Issue (i): Whether the High Court could invoke its inherent power to review and recall its earlier criminal order notwithstanding the bar against alteration or review after judgment.
Analysis: The statutory bar on altering or reviewing a signed judgment was read as subject to the Code itself, and the inherent power preserved by Section 561-A was held to survive that restriction. The earlier authorities relied upon were distinguished on their facts, and the Full Bench view recognising a limited power to recall or review in order to secure the ends of justice was followed.
Conclusion: The application for review under Section 561-A was maintainable and the earlier order could be recalled.
Issue (ii): Whether the criminal reference and the consequent order could stand where all joint claimants were not parties to the revision and the reference was treated as involving factual questions.

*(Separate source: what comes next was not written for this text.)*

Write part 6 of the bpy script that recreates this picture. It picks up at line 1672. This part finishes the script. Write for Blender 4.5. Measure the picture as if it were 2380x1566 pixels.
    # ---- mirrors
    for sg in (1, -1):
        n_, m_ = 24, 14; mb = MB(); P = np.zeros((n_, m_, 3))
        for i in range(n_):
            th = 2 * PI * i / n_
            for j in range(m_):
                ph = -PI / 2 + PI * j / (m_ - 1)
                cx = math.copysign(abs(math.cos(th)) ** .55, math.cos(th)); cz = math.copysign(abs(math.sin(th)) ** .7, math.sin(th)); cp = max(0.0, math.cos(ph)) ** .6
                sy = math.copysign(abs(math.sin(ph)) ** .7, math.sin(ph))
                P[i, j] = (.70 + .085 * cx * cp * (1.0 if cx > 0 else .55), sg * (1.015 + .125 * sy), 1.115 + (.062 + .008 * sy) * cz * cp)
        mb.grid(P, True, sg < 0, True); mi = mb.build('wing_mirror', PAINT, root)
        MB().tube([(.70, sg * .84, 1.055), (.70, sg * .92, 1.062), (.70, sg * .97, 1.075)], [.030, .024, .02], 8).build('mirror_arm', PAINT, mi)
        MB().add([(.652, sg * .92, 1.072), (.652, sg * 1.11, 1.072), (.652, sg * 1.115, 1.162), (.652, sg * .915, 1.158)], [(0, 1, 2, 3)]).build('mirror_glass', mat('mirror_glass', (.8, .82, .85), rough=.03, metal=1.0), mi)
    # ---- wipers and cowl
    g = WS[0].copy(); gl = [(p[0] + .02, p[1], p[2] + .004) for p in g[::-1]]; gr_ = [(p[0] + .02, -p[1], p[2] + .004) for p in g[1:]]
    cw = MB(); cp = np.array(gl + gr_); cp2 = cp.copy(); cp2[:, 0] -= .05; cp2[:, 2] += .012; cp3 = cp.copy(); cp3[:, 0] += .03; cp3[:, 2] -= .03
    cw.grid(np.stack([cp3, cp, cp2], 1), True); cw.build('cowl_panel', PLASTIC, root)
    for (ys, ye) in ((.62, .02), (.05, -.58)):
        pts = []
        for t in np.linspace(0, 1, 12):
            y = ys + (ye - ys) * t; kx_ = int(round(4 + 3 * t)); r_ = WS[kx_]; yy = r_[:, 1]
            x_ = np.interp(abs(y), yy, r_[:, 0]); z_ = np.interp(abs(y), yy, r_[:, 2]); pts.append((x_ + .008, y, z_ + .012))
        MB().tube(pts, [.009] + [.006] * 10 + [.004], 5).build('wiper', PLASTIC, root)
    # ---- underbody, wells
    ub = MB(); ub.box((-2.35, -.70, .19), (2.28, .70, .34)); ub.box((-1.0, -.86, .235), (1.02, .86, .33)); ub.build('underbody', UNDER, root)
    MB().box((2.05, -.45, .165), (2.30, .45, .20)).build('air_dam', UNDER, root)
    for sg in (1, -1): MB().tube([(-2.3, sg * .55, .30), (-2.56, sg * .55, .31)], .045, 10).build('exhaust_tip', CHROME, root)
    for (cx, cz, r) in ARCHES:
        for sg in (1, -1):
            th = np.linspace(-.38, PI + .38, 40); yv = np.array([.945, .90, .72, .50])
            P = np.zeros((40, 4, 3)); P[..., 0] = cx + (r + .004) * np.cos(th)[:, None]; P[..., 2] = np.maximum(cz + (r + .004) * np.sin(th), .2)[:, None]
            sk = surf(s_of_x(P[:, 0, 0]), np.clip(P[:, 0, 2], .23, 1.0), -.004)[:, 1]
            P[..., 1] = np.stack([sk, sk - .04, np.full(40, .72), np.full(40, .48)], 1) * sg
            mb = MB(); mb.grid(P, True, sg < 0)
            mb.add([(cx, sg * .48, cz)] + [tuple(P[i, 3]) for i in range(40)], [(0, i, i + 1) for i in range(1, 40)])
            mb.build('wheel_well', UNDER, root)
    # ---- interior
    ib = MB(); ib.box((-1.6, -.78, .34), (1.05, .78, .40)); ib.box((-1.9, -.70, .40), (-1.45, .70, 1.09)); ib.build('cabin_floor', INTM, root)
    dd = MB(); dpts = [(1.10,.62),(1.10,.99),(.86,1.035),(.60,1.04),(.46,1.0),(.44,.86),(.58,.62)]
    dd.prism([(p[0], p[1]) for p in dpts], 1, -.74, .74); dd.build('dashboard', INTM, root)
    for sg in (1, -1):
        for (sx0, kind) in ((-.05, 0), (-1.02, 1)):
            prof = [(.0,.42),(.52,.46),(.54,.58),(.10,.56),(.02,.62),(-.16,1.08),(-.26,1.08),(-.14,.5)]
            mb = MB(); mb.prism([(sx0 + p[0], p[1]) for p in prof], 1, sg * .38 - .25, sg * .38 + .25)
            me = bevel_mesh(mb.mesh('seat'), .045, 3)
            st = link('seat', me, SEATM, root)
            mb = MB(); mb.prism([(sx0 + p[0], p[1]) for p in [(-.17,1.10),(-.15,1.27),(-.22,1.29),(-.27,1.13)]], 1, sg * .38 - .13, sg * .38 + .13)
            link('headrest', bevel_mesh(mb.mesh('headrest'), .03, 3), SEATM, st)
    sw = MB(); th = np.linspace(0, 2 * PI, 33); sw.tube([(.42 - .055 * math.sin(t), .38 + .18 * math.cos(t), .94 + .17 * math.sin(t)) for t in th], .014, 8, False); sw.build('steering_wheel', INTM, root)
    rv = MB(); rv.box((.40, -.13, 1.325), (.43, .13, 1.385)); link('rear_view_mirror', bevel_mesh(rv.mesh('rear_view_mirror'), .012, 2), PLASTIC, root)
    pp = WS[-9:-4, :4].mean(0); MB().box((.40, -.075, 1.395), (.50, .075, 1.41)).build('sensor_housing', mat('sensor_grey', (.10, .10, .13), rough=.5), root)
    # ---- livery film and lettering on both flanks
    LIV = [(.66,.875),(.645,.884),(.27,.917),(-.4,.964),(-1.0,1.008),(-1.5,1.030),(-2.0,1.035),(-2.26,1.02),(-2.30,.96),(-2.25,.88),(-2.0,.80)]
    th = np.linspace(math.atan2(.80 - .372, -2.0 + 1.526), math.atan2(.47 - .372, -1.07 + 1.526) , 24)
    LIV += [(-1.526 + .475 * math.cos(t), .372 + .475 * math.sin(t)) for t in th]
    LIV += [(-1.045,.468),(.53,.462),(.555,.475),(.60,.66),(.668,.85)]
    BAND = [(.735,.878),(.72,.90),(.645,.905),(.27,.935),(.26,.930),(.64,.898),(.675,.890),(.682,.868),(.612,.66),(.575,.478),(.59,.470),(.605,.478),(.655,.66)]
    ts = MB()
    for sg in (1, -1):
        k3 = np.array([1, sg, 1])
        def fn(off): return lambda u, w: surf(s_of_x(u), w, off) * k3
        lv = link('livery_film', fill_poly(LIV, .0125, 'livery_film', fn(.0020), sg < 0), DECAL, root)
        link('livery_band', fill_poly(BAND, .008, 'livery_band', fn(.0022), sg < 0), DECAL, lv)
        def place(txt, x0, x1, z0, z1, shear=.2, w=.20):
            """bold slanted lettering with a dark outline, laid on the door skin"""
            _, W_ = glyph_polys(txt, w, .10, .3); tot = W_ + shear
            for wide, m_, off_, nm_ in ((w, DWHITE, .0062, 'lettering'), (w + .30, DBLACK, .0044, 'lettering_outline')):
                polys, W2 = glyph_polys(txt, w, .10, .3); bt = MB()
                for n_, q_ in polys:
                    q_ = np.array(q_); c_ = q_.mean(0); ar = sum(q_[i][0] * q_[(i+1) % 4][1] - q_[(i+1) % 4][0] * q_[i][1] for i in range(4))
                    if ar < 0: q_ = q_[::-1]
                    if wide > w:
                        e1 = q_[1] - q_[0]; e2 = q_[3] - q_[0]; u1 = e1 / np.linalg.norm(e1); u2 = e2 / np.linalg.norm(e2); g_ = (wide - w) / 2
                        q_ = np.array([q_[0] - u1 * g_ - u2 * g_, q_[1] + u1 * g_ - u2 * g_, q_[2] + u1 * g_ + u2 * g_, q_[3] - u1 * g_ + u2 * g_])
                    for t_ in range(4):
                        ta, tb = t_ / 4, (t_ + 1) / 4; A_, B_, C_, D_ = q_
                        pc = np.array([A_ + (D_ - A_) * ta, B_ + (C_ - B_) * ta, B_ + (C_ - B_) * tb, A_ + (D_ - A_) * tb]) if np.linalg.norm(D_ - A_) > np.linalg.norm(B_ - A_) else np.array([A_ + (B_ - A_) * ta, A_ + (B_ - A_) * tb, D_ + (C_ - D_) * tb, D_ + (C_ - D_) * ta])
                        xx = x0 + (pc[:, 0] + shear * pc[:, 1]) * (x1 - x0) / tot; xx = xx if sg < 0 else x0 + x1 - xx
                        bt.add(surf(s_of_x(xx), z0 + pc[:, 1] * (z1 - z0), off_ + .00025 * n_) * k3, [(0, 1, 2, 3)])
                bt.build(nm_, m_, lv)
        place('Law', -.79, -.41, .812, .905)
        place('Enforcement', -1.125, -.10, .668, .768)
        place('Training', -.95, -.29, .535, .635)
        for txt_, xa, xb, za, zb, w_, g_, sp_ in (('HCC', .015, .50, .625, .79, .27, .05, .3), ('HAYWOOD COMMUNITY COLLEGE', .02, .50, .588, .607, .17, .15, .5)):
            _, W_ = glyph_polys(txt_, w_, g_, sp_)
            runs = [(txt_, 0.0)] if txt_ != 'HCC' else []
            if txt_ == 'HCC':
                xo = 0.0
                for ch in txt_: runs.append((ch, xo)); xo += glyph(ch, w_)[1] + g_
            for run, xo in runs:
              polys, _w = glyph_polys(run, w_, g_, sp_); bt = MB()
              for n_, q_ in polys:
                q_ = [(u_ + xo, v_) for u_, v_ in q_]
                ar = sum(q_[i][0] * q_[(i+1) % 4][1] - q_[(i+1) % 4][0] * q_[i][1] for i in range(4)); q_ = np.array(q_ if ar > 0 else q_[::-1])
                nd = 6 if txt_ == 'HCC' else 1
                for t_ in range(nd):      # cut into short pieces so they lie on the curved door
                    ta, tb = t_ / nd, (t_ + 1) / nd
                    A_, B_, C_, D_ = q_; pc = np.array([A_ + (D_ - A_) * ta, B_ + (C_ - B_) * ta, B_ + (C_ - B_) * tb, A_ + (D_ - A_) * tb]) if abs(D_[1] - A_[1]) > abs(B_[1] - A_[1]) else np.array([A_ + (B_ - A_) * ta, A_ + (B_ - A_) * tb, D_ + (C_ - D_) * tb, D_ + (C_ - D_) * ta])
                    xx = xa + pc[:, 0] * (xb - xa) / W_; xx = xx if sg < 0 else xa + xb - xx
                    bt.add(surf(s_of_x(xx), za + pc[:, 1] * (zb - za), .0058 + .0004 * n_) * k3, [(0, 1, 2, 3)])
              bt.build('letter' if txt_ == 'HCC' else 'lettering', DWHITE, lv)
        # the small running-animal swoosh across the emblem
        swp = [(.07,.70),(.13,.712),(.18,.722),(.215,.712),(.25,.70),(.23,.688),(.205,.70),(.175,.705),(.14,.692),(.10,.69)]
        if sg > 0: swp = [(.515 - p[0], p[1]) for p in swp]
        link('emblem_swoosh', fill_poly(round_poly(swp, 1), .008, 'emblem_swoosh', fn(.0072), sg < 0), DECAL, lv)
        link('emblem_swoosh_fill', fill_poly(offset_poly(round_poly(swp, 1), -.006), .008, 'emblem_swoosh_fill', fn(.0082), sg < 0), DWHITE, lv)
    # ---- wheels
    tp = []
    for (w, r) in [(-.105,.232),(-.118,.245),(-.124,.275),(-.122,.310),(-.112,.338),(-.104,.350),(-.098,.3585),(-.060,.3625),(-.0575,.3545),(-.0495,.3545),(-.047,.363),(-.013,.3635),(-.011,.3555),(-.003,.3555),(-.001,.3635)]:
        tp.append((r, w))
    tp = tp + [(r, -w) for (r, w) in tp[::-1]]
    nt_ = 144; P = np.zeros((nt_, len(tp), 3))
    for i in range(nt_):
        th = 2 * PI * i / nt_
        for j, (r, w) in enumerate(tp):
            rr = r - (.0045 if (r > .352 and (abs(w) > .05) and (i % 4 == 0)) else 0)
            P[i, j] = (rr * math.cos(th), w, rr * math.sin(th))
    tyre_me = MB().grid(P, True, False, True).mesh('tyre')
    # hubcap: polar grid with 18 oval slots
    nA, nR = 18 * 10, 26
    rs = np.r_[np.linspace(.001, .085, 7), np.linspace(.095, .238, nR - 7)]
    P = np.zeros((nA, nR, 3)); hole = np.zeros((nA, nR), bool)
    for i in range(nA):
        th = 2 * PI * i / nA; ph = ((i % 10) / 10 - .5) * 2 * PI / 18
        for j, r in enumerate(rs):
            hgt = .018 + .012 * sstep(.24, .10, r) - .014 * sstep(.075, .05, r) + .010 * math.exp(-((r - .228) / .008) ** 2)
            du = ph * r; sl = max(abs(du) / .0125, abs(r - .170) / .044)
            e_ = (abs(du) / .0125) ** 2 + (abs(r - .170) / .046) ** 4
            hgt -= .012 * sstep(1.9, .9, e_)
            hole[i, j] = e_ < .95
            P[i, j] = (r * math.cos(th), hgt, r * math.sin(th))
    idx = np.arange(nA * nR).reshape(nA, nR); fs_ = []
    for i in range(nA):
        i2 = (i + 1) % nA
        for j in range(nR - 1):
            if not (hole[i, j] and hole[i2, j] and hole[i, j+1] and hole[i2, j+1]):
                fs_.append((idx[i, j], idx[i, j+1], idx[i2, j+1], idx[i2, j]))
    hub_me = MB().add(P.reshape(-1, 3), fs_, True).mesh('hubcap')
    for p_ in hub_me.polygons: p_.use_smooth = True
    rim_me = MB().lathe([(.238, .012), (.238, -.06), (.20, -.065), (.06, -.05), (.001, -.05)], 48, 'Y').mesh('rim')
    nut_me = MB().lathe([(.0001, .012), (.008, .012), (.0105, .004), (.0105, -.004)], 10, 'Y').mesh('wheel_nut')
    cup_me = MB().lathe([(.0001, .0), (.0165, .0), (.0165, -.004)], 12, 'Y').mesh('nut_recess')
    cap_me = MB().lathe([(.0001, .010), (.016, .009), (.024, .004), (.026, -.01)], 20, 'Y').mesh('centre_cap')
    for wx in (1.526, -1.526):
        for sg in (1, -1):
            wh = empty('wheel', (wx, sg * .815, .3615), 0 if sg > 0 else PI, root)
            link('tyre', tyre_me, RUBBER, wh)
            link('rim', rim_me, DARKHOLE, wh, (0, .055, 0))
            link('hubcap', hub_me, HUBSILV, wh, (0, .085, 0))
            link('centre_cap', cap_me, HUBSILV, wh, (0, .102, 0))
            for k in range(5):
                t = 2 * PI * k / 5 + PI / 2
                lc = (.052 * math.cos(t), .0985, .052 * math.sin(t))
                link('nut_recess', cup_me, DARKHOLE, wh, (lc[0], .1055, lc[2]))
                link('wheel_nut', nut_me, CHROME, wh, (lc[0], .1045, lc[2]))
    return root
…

Analysis: The original claim under Section 145 was joint, and the order of the Magistrate had become final against the other claimants who did not challenge it. The Court held that an effective order could not be made in favour of only one joint claimant in the absence of the others, and that a criminal reference could not properly be founded on questions of fact. On the record, possession with the opposite side was sufficiently established, so the earlier interference was found to be unsustainable.
Conclusion: The reference was rejected and the Magistrate's order was upheld.
Final Conclusion: The High Court recalled its earlier criminal order, upheld the Magistrate's determination of possession, and left the land to be released in favour of the party found to be in possession.
Ratio Decidendi: The High Court's inherent power under Section 561-A may be used sparingly to recall a criminal order where necessary to secure the ends of justice, but a joint proceeding cannot be effectively revised in favour of one claimant alone when the other joint claimants are not before the revisional court and the order against them has become final.